In his farewell address, President Obama proclaimed, “The work of democracy has always been hard. It has been contentious. Sometimes it has been bloody. For every two steps forward, it often feels we take one step back. But the long sweep of America has been defined by forward motion, a constant widening of our founding creed to embrace all, and not just some.” Obama disguised his critiques of President-elect Trump in a speech that professed his love for the spirit of the constitution and democracy. Although Obama has not publicly criticised Trump since the election, many others have not shared the same sentiment. In an attempt to protest Donald Trump’s victory and forthcoming inauguration, liberals and supporters of Hillary Clinton have echoed this desire for unity through signs, pins, and bumper stickers that read “Love Trumps Hate”. What is amiss amongst liberals is that their understandings of love, freedom, and democracy are predicated on histories of conquest, colonialism, and slavery.

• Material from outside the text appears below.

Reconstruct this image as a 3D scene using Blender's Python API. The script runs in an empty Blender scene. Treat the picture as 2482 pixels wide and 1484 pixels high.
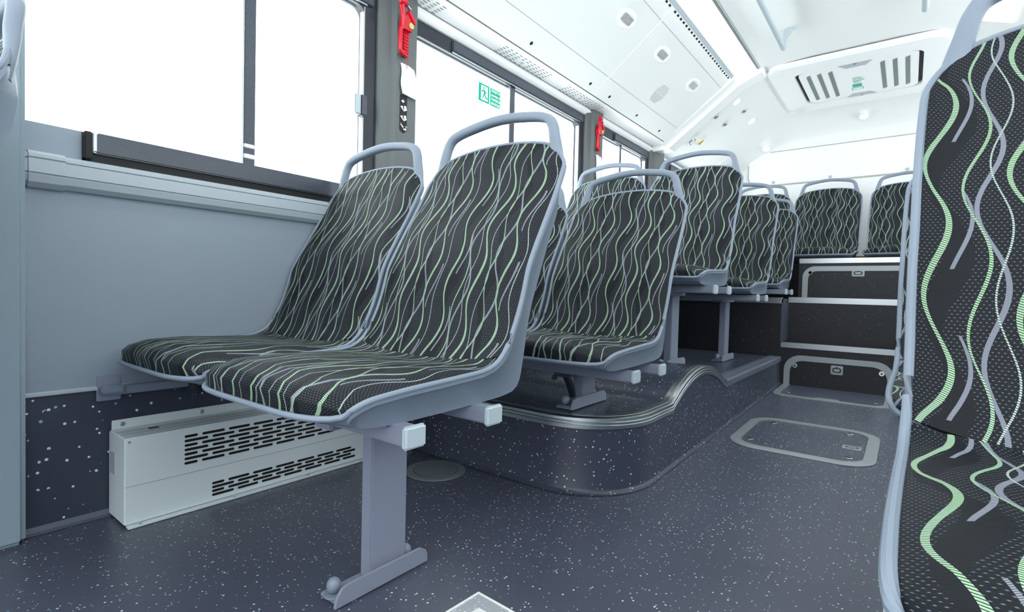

When Obama says democracy is bloody, but the bloodshed is necessary to propel the American creed forward, he is not only referring to the ways in which war is necessary to combat “evil”, but he is also alluding to a worldview that is immensely a product of the colonial matrix of power, knowledge, and being (read: coloniality). Those of us most vulnerable to the danger (read: hate) of Trump’s revival of white nationhood know that what is imminent is not some anomaly in the matrix. Rather, the danger has always been lingering; it is at the heart of Western modernity – it first showed itself when it desecrated our sands in the Americas, in India and shackled our people on the shores of Africa. In their endeavours to “civilise” the world, the colonisers carried with them what they believed to be the universal truth, which at that time was the word of God. Today, we see a more secular approach to “civilising” in and through the spirit of the Constitution. It is out of the kindness of their Western hearts and morals that the world is civilised. The colonised at the helm of this “truth” serve as the Others who are subjected to varying scales of violence who consequently become apposite and vestibular to this “universal truth”. Obama is correct when he declared that the Constitution is “just a piece of parchment” that “has no power on its own” but is given power by “we the people”. But the people he is referring to are not the bodies, spaces, and knowledges that have been racially classified and mapped as condemned. The people he is referring to embrace the ideals of America and see it to be exceptional and universal. The people he is referring to have the capacity to tolerate difference and showcase their tolerance with “Love Trumps Hate” bumper stickers.
However, love is not the answer, or at least “love” as defined by bumper stickers. For this type of love “puts the onus on us to prove we are worthy of compassion and justice”. This love suggests an unaltered ethics of living, being, and relating with difference. To put more simply, we must now show compassion, kindness, and generosity towards those who are directly targeted by Trump’s racism, sexism, homo- and transphobia. However, Trump is not an anomaly in this colonial matrix of power, knowledge, and being. The ethics and politics of love narrated by the left are deeply marked by colonial systems of race, gender, and sexuality. As Keguro Macharia states in his article, this love establishes a hierarchy of lovability “imbuing dominant groups with the capacity to elicit, cultivate, and embody love while claiming that minoritized groups do not know how to love properly, if at all”. We need to reclaim love from this kind of policing of who is to be loved and who is not. We need to engage in a “decolonial love” as thinkers like Chela Sandoval and Frantz Fanon have come to express. We need a love that pushes us towards a radical acceptance of our vulnerability. A vulnerability that pushes us away from the love of Self towards thinking critically about how we relate to others, or as Lisa Cacho states in her article a love that “requires us to be overcome and transformed by the unfamiliar in what we already know, so that we are brave enough to drive down dangerous roads to places we have never wanted or always hoped to go”. We must radically redefine our ethics and politics of living, being, and relating with difference to be more than just tolerance or equality. This decolonial love dismantles the metaphysical and physical battle between the western-Self and the Other. It allows us to not just tolerate the Other, but to radically redefine ourselves as fundamentally constructed through the Other. That is, to engage in this kind of love is to engage in ethics and politics that radically destabilise the western-Self, and be reconstituted through the Other and its colonial, geographical, and racial being.
President Obama called for unity from the White House following the election of Donald Trump in November, “Everybody is sad when their side loses an election. But the day after, we have to remember that we’re actually all on one team. This is an intramural scrimmage. We’re not Democrats first; we’re not Republicans first. We are Americans first. We’re patriots first. We all want what’s best for this country.” As we approach the inauguration of Donald Trump, I would like to leave the outgoing President with a few last words. This is may be an intramural scrimmage to you and your friends on the left. However, for centuries now, the losing team, not the Democrats or the left, but the condemned, the wretched of the earth, are not coming home. For those of us in the shadow, in the cuts, and in the breaks of the here and now, we must continue haunting, crying, screaming, and singing because ultimately the noises we make name their limits.